3. Master the art of moderation - This one takes work, but can be achieved. Life at times will place juggling demands upon you, and one's ability to find balance will determine success. Spending, eating, drinking, playing and working must all be done in moderation. Too much of one can definitely be a setup for failure and an undesired setback in one's career and life.

4. Never stop growing, setting goals and pushing yourself - There are always opportunities to grow whether it's completing an educational objective, learning a new hobby or even just conquering a physical challenge. Forever growing in a host of different things also makes you a well-rounded person. Have you consistently set goals? What are you pushing towards to serve as an inspiration to others?
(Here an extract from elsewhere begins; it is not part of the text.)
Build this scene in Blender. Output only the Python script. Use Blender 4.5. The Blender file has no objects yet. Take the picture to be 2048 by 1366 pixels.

5. Step out of your comfort zone - Discover those career building things that make you extremely uncomfortable, and do more of it. If it's public speaking, look for opportunities to brief in group settings. If you struggle with fitness testing, get smart on fitness improvement options and do more exercising to strengthen areas where you might be weak. The more you operate in your uncomfortable zone, the easier it becomes to respond when you're placed there unexpectedly.

Everyone joins the military for a broad number of different reasons; chance to serve, see the world, obtain an education, follow in others footsteps or simply embrace an opportunity for a better life. For those who've decided to serve, take pride in having done what many others will never do, and if you stay the course, work hard and make the best of every situation. A career in the military can be rewarding and successful.